MPs collectively have 49 properties in the Wellington region, which increased in value by 30 per cent over the year. That pace has increased to the equivalent of 36 per cent annually over the last six months.

Property owners in Canterbury have also had rapid gains in recent months, nearing Wellington’s pace.

A final calculation we can use with this data is where MPs choose to live.

By cross-referencing their family homes with the social deprivation index, we can broadly see whether MPs live among those most likely to be impacted by housing unaffordability.

The index provides a number between one and 10 for a given statistical area. That number represents the area’s deprivation score, which is based on various factors including incomes, employment, housing quality, and qualifications. Each number represents 10 per cent of the population: a score of one is least deprived on the index, and a score of 10 is most deprived on the index.

(A cautionary note: The index is not perfect, and doesn’t tell you much at an individual level – it is an average of a population, which can vary widely within itself.

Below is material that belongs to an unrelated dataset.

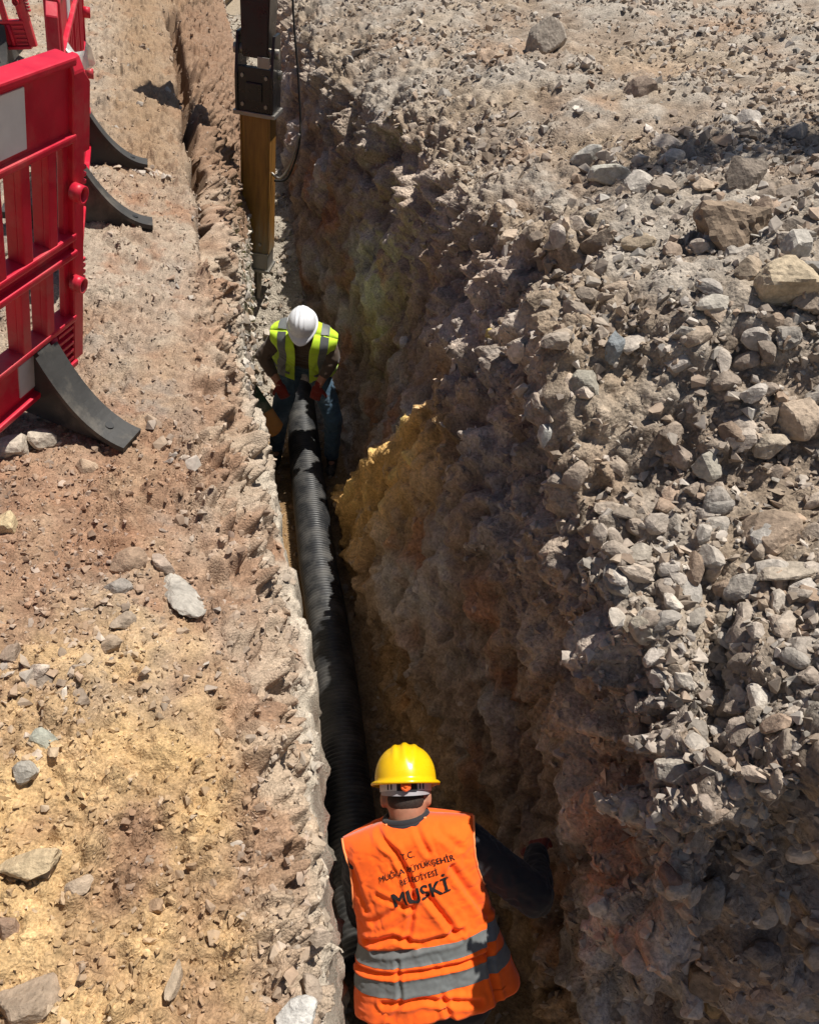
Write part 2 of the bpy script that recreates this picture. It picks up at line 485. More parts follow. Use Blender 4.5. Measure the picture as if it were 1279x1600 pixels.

What it does give us is a useful bird’s-eye look at the types of communities our MPs choose to live in.)

Most MPs own a family home in communities lower on the index. Sixty MPs live somewhere that scores a four or lower, while 40 live somewhere scoring a six or higher (12 MPs live somewhere scoring a five, and eight MPs who don’t own property are excluded).

Nearly three times as many MPs live in the 20 per cent of areas with the lowest deprivation scores than MPs who live in areas scoring in the highest 20 per cent.

The trend between parties is not hugely significant. The average National MP lives somewhere scoring a 3.4; ACT, 4.6; Labour, 4.9; and Green, 6.2.